If the NCAA has thrown up a white flag trying to police how coaches interact with recruits on Twitter, how would it ever successfully put the clamps on negative recruiting?
All of which makes it peculiar that Penn State athletic director Sandy Barbour and football coach James Franklin made a crusade against negative recruiting during the recent Big Ten football media days. Who’s to say Franklin or his staff members never say unflattering things about their conference rivals during the recruiting process?
The allegations from Barbour and Franklin stem from the reaction of court documents released recently involving the Jerry Sandusky child molestation case in which Joe Paterno reportedly knew of the wrongdoing but did nothing about it.
Franklin told a group of reporters at the Big Ten media day: “A month ago, I’m in Chicago at a wedding of one of my former players and the most recent things (about Paterno) come up. I spend all Friday and Saturday on the phone talking to all of our players because other schools are contacting them and telling them the NCAA is going to get involved again and impose more sanctions.”
The situation drew this reaction from Barbour: “There’s different levels of negative recruiting. There’s taking facts and making sure that, instead of espousing your positives, espousing someone else’s negatives. What I was specifically referring to was making stuff up, and things that are not factual. That’s a fact, that that is happening. We’re hearing it from prospective student-athletes, and we’ll handle it.”
Penn State unfortunately will forever be stained by the Sandusky case and the now unfavorable image of Paterno, who throughout his coaching career was revered by opposing coaches. With a new generation of coaches, and young players who identify Penn State mostly with this scandal, Paterno’s once-proud program is open season. It will be that way until Franklin is able to help the Nittany Lions forge a new identity. Winning cures all.
None of the opposing coaches will admit they negatively recruit which makes it odd that a reporter at the media days actually asked Ohio State coach Urban Meyer and Michigan State coach Mark Dantonio if they or their staffs have negatively recruited against Penn State.
“That’s an awfully strong accusation,” Meyer said. “We do just fine in recruiting to not have to worry about that stuff.”
The competition will always try to build on the other’s misfortunes.

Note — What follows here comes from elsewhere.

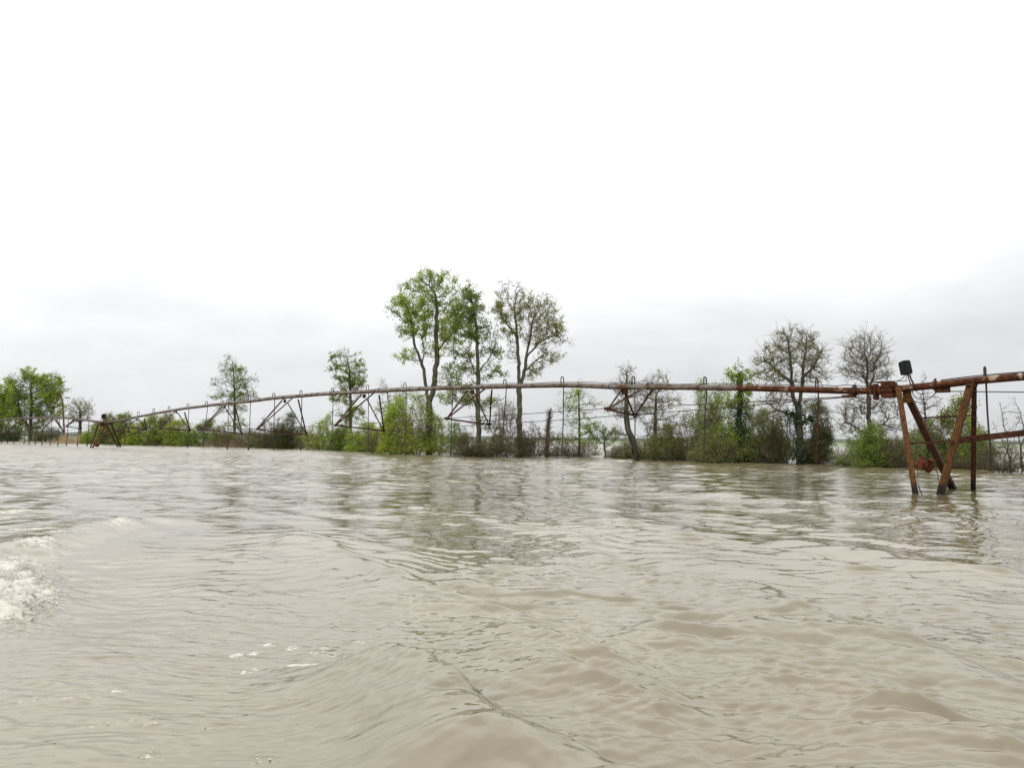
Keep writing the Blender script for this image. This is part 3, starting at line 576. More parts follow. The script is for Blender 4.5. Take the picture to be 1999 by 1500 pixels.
# far left group
GL = 'big trees at the far left'
tree('broad_tree', (60, 860), [[(60, 850), (60, 820), (62, 790), (60, 760)], [(60, 835), (40, 815), (35, 780)]],
     [(50, 745, 32, 18), (95, 750, 26, 18), (40, 775, 28, 20), (80, 775, 38, 22), (105, 775, 16, 20), (60, 805, 42, 18), (90, 812, 30, 16), (35, 805, 20, 18), (60, 835, 40, 12, .5)],
     'broad heavy green tree, largest of the far left group', group=GL, natt=1200, trunk_r=.5, leaf_n=17000, leaf_size=.46, seed=21, leaf='spring', twig_n=2, twig_len=1.6, twig_r=.03, tipr=.04, thick=.15, bark=M_bark_dark, clump=.28, step=.4)
tree('edge_tree', (2, 860), [[(2, 850), (0, 820), (-2, 790)]],
     [(-5, 770, 22, 18), (0, 795, 22, 20), (-20, 790, 30, 30), (2, 820, 18, 18), (-10, 840, 26, 12)],
     'yellow green tree cut by the left edge of the photograph', group=GL, natt=700, trunk_r=.4, leaf_n=9000, leaf_size=.46, seed=22, leaf='spring', twig_n=2, twig_len=1.4, twig_r=.03, tipr=.04, thick=.15, bark=M_bark_dark, clump=.28, step=.4)
tree('distant_bare_tree', (157, 864), [[(157, 850), (157, 825), (156, 805)]],
     [(155, 795, 20, 14), (165, 805, 18, 14), (145, 808, 14, 12), (157, 815, 22, 10)],
     'small distant leafless tree left of the far tower', group=GL, natt=600, trunk_r=.25, leaf_n=500, leaf_size=.3, seed=23, leaf='olive', twig_n=3, twig_len=1.2, twig_r=.022, tipr=.03, thick=.1, clump=.3, step=.35)
# dead snags
def snag(name, px, lab, rbase, seed):
    rs = np.random.RandomState(seed); B = G(*px[0]); org = np.array([B[0], B[1], 0]); pts = [atY(q[0], q[1], B[1]) - org for q in px]; pts[0][2] = -.8
    root = empty(name, org); tag(root, lab, 'dead tree', 'dead snags')
    P = []
    for a, b in zip(pts[:-1], pts[1:]):
        for t in np.linspace(0, 1, 8)[:-1]: P.append(a + (b - a) * t + rs.randn(3) * rbase * .16)
    P.append(pts[-1]); R = [rbase * (1 - .75 * i / len(P)) * (.85 + .3 * rs.rand()) for i in range(len(P))]
    mb = MB(); mb.tube(P, R, 9); mb.build('trunk', M_snag, root)
    n_ = 700; sel = rs.randint(1, len(P) - 2, n_); A = np.array(P)[sel] + rs.randn(n_, 3) * rbase * .5; B2 = A + (rs.randn(n_, 3) + np.array([0, 0, .6])) * rbase * 1.1
    V, F_ = prisms(A, B2, np.full(n_, rbase * .06), np.full(n_, rbase * .03), 3); link('dead_vines', np_mesh('dead_vines', V, [F_], M_snag), root)
snag('dead_snag', [(1067, 893), (1069, 850), (1071, 825), (1075, 797)], 'broken dead trunk tangled in brown vines standing alone left of the sparse tree', .15, 31)
snag('dead_snag', [(126, 864), (124, 815), (122, 785), (117, 768)], 'leafless rust brown snag on the right side of the broad far left tree', .17, 32)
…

Some are ruthless while doing so. Like it or not, that’s part of the recruiting game. It will never change unless the NCAA passes a rule to record every conversation between a coach and recruit.
For Barbour and especially Franklin (no stranger to the recruiting game) to cry foul, shows the Penn State program will take a while to return to solid ground now that it has served its NCAA penalty and is back to a full 85 scholarships.
Nothing positive can come out of the negative-recruiting complaints made by the Nittany Lions’ brass. It paints a picture of Barbour and Franklin fighting their way from out of a corner in despair. And what happens now if one of Franklin’s assistants says something negative about a Big Ten or MAC foe, for example, while on the recruiting trail? Hypocritical?
For as long as recruiting has existed, coaches make it a point to tell recruits about the question marks involved with a rival program: The other coach may be fired, retired or gone soon. … The NCAA is investigating that program. … A lot of players have transferred out of that school. … Those guys over there are known to not coach up their players. … They don’t have the facilities or weight room we have. …
So on and so on.
What should be done about negative recruiting? The NCAA will not crack down on it, so coaches and administrators should refrain from publicly whining about it. They should use that energy toward building a winning culture and developing the talent they have. Recruits and their parents want results from coaches, not for them to react to what others are saying.
Perhaps when on top again, Penn State’s coaches will talk down about their rivals while on the recruiting trail (if they are not already doing so). The recruiting game, as negative as it might become, will live on no matter what.